§ **DO THIS**
Starting at the top of the entries below, set down each line exactly as written, and stop after the line containing "return tuple(out)".
━━━━━ DATA FOR THE TASK
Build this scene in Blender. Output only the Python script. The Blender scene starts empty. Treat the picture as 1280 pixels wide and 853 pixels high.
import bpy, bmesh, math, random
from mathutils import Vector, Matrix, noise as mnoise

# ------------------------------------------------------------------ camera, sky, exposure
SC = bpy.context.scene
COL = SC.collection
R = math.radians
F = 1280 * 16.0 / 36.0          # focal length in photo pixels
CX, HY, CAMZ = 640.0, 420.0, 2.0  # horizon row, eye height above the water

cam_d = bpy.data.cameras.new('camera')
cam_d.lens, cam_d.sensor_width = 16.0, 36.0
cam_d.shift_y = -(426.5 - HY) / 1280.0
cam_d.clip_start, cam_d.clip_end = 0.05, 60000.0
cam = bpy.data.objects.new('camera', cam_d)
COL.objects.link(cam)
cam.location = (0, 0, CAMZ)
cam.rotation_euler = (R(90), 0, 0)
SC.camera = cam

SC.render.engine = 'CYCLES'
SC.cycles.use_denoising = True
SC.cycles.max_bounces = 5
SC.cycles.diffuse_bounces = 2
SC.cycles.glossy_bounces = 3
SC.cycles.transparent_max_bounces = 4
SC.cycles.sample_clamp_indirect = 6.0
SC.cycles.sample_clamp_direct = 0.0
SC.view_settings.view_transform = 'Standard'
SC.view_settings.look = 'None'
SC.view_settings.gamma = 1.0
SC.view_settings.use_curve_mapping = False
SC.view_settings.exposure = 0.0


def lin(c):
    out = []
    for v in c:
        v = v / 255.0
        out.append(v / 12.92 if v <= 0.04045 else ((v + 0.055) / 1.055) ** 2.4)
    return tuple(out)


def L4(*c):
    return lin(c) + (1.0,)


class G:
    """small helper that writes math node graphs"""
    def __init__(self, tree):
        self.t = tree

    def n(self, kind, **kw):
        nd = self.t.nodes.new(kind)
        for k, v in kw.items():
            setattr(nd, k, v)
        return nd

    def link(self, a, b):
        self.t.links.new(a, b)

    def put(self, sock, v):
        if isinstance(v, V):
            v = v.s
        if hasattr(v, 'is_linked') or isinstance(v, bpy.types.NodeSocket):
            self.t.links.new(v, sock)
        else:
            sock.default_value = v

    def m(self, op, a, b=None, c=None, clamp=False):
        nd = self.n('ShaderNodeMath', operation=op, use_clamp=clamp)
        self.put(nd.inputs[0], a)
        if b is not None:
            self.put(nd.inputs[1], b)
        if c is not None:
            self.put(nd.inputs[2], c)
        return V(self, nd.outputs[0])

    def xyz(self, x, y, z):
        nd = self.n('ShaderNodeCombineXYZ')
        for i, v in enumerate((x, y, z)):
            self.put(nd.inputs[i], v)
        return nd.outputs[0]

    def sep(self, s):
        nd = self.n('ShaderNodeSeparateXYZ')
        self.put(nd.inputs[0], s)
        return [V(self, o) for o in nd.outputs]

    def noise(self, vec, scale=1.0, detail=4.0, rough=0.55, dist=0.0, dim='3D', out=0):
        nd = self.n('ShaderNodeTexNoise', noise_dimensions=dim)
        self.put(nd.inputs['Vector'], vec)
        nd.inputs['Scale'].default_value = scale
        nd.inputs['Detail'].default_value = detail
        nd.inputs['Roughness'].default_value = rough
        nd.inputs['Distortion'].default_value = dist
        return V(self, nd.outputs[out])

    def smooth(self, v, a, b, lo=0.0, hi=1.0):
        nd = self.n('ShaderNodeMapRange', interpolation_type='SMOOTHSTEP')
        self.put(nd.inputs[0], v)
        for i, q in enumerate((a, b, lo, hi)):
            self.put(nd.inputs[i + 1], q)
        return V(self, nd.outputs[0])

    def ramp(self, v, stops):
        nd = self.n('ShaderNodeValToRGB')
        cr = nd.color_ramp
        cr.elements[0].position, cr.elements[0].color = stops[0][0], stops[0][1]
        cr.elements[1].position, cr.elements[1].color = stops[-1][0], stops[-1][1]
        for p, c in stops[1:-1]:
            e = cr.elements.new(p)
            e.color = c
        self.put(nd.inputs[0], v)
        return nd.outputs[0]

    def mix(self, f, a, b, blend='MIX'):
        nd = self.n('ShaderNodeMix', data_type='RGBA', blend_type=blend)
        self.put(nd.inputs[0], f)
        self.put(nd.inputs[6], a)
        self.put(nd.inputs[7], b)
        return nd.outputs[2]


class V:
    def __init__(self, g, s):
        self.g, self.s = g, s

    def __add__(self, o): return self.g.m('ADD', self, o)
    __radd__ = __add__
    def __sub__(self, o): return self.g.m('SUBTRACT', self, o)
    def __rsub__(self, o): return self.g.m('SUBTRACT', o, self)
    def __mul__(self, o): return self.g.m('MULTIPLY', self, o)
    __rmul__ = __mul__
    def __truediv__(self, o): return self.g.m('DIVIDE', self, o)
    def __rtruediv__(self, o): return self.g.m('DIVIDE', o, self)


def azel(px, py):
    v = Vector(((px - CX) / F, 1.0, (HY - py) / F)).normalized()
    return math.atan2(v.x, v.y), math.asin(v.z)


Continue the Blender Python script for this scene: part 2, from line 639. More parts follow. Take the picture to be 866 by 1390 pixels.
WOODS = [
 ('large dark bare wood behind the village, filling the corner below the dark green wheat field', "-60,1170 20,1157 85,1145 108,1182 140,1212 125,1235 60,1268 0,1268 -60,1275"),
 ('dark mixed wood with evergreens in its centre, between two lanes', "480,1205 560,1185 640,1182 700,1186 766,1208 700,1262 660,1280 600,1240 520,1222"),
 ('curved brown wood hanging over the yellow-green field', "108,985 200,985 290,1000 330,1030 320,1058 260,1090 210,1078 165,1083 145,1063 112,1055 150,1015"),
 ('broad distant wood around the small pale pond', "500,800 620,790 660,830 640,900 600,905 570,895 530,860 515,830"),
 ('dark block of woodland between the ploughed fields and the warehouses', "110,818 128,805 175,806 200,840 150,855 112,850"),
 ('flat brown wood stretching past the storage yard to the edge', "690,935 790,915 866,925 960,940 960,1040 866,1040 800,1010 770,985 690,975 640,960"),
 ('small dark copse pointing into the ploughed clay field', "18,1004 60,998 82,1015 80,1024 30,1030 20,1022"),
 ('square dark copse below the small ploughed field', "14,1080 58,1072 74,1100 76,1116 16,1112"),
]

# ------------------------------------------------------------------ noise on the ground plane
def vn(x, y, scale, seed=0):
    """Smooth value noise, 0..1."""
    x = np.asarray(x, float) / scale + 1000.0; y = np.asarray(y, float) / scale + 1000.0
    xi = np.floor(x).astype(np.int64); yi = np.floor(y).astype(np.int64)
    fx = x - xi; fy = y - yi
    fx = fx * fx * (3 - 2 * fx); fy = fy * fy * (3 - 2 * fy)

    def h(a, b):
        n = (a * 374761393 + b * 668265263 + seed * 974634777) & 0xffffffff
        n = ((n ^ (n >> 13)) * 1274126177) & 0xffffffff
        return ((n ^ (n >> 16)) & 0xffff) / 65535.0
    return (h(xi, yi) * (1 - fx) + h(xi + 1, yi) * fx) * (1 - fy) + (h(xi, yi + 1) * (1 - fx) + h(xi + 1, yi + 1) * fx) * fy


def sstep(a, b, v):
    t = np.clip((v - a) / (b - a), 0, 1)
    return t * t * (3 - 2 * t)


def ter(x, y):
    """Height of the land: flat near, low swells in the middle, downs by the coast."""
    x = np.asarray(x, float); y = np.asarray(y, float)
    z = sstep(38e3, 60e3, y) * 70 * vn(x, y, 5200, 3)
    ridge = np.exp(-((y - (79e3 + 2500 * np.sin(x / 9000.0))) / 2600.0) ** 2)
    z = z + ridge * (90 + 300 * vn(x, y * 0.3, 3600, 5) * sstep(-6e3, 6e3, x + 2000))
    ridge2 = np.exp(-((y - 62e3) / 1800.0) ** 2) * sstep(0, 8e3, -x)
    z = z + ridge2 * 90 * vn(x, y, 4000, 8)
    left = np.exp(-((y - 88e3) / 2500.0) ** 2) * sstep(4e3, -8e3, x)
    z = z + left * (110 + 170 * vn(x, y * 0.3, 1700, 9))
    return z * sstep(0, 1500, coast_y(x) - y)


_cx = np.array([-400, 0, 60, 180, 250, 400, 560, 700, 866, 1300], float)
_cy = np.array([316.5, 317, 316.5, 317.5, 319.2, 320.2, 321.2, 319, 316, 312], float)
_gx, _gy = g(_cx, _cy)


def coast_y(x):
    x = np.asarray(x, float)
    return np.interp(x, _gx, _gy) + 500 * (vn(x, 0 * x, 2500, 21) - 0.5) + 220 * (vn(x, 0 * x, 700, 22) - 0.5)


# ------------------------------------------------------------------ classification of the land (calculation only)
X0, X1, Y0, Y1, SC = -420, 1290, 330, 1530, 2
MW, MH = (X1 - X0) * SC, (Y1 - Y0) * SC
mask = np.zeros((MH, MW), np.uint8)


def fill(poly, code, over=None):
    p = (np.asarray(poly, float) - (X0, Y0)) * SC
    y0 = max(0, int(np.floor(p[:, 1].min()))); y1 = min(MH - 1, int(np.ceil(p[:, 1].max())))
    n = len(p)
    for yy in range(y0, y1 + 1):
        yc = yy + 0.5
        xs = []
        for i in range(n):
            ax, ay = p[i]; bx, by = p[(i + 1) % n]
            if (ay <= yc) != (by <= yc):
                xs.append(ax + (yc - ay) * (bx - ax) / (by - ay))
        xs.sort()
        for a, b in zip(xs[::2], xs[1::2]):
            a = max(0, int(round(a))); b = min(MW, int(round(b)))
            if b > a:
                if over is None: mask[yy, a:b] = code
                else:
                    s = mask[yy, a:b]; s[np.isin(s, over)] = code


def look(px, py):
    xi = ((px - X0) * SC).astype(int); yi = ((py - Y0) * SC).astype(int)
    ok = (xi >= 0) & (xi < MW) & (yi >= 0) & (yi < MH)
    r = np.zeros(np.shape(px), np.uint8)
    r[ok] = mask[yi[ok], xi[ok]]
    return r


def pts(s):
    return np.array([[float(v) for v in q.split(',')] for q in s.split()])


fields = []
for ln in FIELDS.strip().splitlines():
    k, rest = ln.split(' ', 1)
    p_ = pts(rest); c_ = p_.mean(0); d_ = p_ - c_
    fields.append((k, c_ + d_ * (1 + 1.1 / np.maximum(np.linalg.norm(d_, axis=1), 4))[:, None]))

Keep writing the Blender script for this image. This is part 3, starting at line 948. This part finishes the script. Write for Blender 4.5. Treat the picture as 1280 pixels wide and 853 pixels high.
━━━━━━━━━━
§ **TASK SOLUTION**
Build this scene in Blender. Output only the Python script. The Blender scene starts empty. Treat the picture as 1280 pixels wide and 853 pixels high.
import bpy, bmesh, math, random
from mathutils import Vector, Matrix, noise as mnoise

# ------------------------------------------------------------------ camera, sky, exposure
SC = bpy.context.scene
COL = SC.collection
R = math.radians
F = 1280 * 16.0 / 36.0          # focal length in photo pixels
CX, HY, CAMZ = 640.0, 420.0, 2.0  # horizon row, eye height above the water

cam_d = bpy.data.cameras.new('camera')
cam_d.lens, cam_d.sensor_width = 16.0, 36.0
cam_d.shift_y = -(426.5 - HY) / 1280.0
cam_d.clip_start, cam_d.clip_end = 0.05, 60000.0
cam = bpy.data.objects.new('camera', cam_d)
COL.objects.link(cam)
cam.location = (0, 0, CAMZ)
cam.rotation_euler = (R(90), 0, 0)
SC.camera = cam

SC.render.engine = 'CYCLES'
SC.cycles.use_denoising = True
SC.cycles.max_bounces = 5
SC.cycles.diffuse_bounces = 2
SC.cycles.glossy_bounces = 3
SC.cycles.transparent_max_bounces = 4
SC.cycles.sample_clamp_indirect = 6.0
SC.cycles.sample_clamp_direct = 0.0
SC.view_settings.view_transform = 'Standard'
SC.view_settings.look = 'None'
SC.view_settings.gamma = 1.0
SC.view_settings.use_curve_mapping = False
SC.view_settings.exposure = 0.0


def lin(c):
    out = []
    for v in c:
        v = v / 255.0
        out.append(v / 12.92 if v <= 0.04045 else ((v + 0.055) / 1.055) ** 2.4)
    return tuple(out)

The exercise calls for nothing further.